I do question a little about the things he chose to cover though. He goes back a number of times to city ordinances that would see bypasses go through city parks in the US as a way to highlight environmentalism, but then makes absolutely no mention of the Stonewall Riots. None at all. (There are references to gay liberation being won through a couple of pamphlets [one of these very few examples he gives is pro-pedophilia, as if to imply that the entire movement was pro-pedophilia], and there's one mention of the Stonewall bar in the approximately five pages he dedicated to gay liberation, but not one mention of the riot that took place in 1969), and I don't recall any mention to what was going on in Europe in terms of gay liberation. There's a single reference to the disabled community winning accessibility rights to public spaces, but there's no reference at all to how this came about. You'd think in 800 pages we could have had at least some mention of either of these things.

Still, as far as sixties histories go, this seems to be pretty thorough, and filled with plenty of comparisons between the titular countries. I'd recommend it to anyone who is looking for very detailed and academic comparative history from 1958 - 1974.
Profile Image for Norman.
523 reviews1 follower
February 8, 2019
This far-reaching history has so much in it. The references to other European countries are very helpful- especially to me, an Englishman who only saw the British side of the Sixties and the monumental change that occurred.
Marwick outlines VERY clearly the scope and range of this work and why he chose a 'floating' Sixties decade (1958-1974). His list of 16 'characteristics of a unique era' are as good an outline of the causes behind the upheavals and changes that occurred in the 60s.

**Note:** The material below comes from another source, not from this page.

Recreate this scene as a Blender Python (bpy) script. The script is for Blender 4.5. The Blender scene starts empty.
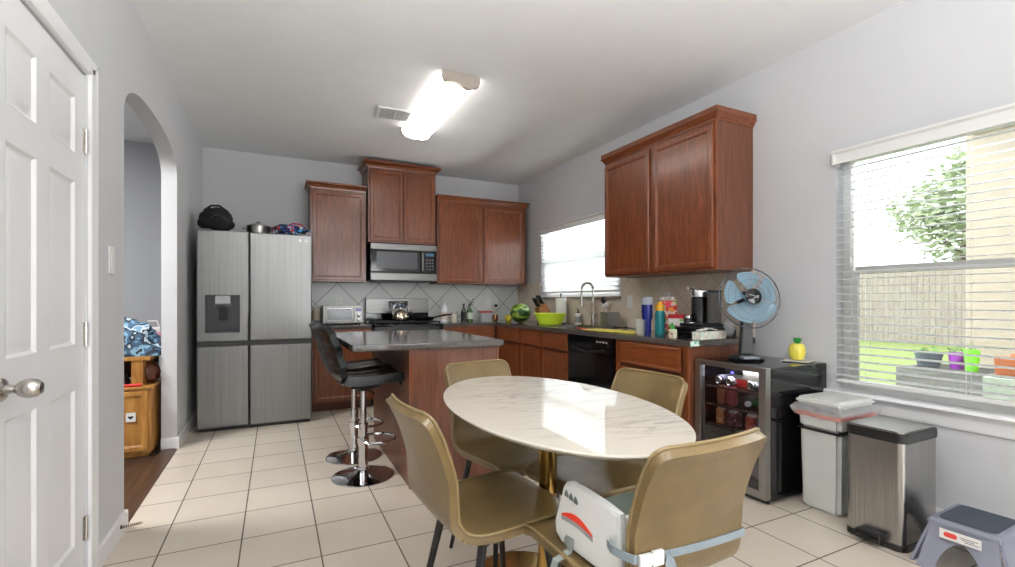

I doubt there is a more scholarly honest work on this topic
Profile Image for Craig Werner.
Author 16 books218 followers
January 2, 2020
An extremely uneven, huge, engagement with the Sixties in the US and western Europe--mostly France and Italy. He moves back and forth between large political and economic trends and minutely detailed microstudies, which seem to have been chosen somewhat randomly; his treatment of civil rights puts an inordinate emphasis on Memphis (which is interesting but not particularly representative). I learned a lot, but ultimately it doesn't quite cohere.